Would you pull out every line of the material that contains the string "this"?

— Start EXERCISE INPUTS —

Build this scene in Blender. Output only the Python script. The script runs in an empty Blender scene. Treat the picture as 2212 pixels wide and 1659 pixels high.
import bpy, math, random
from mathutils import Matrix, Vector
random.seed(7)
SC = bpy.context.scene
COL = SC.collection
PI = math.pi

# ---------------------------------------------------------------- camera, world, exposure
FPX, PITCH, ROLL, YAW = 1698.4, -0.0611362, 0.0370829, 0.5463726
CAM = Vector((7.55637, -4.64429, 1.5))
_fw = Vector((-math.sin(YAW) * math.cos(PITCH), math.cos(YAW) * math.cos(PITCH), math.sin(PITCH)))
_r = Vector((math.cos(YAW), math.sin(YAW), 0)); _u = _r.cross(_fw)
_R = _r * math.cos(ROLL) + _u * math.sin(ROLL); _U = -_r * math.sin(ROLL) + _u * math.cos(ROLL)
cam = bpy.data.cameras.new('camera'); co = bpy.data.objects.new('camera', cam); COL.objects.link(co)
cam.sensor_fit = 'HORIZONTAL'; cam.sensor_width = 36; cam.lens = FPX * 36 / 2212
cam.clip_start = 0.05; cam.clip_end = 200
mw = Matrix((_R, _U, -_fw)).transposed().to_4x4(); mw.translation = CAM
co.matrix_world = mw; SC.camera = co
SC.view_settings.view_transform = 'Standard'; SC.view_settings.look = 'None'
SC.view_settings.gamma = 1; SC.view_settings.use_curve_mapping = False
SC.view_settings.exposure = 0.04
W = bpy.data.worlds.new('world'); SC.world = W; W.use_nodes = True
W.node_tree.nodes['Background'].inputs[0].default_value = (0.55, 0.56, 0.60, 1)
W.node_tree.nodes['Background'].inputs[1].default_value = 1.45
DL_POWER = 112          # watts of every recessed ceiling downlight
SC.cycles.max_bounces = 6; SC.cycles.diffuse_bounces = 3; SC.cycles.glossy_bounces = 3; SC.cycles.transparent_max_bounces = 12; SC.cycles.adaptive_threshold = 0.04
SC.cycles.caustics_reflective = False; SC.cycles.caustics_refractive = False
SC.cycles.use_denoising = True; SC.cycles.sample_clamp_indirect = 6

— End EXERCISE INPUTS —
— Start EXERCISE INPUTS —

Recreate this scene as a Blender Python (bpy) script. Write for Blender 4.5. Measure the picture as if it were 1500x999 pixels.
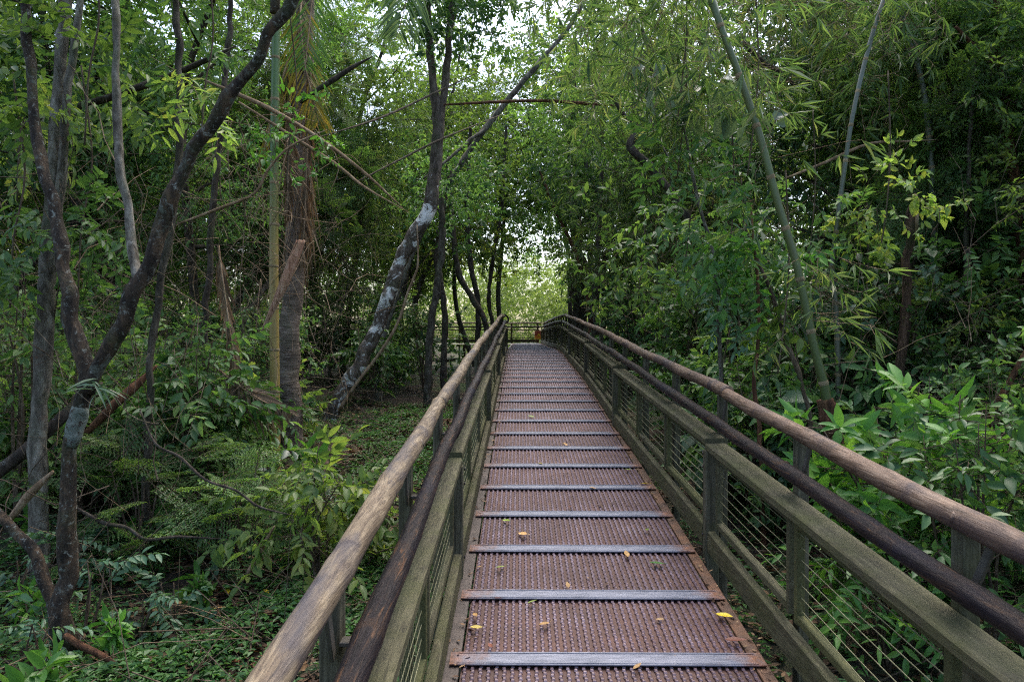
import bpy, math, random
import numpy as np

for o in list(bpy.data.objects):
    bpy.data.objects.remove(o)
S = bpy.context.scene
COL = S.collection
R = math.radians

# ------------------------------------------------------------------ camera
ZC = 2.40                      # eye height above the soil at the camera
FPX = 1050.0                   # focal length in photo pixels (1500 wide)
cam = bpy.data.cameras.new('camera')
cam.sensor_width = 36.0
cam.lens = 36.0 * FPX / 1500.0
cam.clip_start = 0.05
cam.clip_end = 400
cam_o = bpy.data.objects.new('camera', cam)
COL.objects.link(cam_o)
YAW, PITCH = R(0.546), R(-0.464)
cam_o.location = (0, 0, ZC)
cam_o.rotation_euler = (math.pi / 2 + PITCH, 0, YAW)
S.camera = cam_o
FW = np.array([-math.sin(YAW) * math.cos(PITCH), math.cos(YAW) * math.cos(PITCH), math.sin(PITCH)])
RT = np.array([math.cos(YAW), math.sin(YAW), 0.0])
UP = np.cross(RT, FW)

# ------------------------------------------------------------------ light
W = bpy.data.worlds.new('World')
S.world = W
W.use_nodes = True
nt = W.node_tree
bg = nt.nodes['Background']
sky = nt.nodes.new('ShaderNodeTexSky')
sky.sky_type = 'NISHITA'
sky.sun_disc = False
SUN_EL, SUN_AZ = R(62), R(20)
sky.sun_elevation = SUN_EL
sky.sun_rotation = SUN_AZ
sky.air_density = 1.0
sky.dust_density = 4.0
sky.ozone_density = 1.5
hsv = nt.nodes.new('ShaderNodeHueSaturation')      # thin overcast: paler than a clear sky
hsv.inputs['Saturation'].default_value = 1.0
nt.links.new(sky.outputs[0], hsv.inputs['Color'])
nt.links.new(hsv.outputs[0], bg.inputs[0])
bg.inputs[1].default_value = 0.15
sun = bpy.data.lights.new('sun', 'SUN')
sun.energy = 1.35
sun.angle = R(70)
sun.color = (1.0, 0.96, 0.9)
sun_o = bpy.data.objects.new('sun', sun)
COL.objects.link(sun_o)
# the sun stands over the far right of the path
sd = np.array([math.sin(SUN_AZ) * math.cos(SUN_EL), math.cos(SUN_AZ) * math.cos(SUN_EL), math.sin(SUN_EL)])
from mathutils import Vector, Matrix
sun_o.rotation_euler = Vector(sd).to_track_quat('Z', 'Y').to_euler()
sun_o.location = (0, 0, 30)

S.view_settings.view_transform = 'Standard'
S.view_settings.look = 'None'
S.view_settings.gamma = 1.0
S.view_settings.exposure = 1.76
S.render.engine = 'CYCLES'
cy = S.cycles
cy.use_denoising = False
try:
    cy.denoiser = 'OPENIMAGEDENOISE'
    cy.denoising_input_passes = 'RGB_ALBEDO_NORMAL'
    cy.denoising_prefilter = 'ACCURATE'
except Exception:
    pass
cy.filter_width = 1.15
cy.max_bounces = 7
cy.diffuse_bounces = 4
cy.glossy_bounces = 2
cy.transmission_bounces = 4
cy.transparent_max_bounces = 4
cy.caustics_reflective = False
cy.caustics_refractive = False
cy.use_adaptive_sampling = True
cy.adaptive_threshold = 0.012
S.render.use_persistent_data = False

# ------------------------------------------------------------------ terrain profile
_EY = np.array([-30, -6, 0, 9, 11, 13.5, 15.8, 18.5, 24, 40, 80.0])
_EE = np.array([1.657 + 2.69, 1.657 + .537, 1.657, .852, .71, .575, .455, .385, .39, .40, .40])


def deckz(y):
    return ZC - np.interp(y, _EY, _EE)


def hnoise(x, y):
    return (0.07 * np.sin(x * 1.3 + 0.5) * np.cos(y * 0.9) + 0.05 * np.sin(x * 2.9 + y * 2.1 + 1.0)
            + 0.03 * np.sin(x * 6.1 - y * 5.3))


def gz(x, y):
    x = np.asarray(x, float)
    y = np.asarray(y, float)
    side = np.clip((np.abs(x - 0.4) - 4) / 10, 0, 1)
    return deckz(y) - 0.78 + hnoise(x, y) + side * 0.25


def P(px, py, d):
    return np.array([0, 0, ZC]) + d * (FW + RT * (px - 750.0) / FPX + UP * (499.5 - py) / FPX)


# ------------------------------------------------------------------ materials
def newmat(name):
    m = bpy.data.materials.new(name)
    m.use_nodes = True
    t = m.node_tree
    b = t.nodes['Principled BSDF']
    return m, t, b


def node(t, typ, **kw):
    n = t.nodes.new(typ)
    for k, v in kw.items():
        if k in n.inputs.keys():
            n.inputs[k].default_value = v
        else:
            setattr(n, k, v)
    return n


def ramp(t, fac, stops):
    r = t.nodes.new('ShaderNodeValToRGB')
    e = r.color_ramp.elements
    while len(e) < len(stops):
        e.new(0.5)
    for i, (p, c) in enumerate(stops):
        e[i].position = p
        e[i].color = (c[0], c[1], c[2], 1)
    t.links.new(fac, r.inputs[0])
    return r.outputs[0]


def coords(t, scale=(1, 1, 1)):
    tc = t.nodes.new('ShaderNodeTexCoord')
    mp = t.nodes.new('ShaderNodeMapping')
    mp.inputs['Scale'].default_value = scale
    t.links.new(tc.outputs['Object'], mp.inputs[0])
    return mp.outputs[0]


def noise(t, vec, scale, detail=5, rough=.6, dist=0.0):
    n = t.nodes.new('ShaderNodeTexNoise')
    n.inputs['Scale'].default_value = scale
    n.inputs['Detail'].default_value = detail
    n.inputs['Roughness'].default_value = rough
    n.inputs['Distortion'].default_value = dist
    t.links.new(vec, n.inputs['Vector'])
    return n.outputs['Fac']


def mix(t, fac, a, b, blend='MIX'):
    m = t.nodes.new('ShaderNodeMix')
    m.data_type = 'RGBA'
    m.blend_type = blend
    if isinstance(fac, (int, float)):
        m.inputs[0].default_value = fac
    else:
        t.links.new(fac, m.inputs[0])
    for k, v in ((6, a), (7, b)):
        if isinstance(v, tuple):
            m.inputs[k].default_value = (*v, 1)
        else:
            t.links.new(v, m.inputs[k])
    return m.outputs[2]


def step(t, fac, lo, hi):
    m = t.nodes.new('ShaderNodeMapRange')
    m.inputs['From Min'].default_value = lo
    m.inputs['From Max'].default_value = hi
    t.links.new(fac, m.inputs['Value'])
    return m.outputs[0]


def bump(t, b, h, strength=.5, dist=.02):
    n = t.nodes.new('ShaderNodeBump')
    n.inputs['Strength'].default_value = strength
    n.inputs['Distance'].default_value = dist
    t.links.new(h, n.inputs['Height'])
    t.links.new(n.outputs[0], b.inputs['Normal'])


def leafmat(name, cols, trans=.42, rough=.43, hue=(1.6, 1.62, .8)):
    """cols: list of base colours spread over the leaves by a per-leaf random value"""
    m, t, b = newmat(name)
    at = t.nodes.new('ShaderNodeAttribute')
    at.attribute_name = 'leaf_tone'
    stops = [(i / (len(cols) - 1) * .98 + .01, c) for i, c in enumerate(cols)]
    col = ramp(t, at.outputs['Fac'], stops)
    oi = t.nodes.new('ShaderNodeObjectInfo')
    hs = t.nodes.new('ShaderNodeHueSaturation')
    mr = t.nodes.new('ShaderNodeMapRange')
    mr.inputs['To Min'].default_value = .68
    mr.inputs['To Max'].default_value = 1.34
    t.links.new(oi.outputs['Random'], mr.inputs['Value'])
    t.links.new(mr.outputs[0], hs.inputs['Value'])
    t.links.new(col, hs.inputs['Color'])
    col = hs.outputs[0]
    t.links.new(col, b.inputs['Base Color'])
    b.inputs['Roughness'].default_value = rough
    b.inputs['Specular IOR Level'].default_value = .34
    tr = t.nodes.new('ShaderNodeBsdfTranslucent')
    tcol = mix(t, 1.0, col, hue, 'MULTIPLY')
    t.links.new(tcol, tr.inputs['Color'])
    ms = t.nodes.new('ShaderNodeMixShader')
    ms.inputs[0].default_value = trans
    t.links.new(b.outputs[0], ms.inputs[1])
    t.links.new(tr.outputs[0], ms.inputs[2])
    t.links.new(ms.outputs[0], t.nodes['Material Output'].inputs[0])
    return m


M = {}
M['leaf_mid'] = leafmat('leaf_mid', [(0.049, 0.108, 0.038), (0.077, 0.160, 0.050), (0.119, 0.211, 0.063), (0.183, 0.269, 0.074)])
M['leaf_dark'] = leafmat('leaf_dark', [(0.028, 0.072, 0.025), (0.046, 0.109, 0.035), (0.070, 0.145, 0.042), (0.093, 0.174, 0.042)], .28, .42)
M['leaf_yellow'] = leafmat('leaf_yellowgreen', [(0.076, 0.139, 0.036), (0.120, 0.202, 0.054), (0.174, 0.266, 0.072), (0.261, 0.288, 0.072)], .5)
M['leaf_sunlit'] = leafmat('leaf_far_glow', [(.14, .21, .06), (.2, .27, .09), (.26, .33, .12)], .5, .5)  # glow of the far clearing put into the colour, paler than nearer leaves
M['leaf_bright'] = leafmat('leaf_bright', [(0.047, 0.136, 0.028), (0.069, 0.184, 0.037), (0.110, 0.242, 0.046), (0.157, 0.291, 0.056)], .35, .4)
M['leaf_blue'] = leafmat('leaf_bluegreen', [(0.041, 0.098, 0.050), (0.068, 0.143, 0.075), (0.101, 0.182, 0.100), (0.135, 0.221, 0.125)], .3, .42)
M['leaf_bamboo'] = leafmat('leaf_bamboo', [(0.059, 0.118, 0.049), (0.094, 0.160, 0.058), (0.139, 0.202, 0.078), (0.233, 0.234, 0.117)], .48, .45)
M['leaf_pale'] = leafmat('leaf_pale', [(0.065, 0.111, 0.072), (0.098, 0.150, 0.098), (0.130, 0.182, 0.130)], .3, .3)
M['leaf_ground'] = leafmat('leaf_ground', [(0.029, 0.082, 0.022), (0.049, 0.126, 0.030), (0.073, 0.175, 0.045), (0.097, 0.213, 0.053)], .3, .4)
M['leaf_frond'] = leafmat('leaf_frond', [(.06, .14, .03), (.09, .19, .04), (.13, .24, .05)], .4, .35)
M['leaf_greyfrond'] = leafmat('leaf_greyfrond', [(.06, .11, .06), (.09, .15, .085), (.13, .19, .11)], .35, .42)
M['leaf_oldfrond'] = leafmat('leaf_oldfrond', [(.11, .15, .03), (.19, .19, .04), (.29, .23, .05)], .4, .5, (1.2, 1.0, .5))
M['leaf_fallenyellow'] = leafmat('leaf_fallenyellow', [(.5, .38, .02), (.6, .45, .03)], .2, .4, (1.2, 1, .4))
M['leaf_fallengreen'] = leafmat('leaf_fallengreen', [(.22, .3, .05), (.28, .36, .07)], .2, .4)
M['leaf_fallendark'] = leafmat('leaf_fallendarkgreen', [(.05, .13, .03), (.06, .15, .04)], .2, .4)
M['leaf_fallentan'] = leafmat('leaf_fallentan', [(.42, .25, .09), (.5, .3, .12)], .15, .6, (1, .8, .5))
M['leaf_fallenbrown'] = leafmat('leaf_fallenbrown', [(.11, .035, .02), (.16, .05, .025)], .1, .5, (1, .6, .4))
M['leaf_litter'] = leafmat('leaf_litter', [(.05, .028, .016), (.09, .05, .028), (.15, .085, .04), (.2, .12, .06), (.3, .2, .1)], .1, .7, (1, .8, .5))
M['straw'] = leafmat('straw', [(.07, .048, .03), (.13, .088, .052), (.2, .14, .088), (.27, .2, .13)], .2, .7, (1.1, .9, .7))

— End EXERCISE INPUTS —

ANSWER TO THE EXERCISE:
Build this scene in Blender. Output only the Python script. The script runs in an empty Blender scene. Treat the picture as 2212 pixels wide and 1659 pixels high.
Recreate this scene as a Blender Python (bpy) script. Write for Blender 4.5. Measure the picture as if it were 1500x999 pixels.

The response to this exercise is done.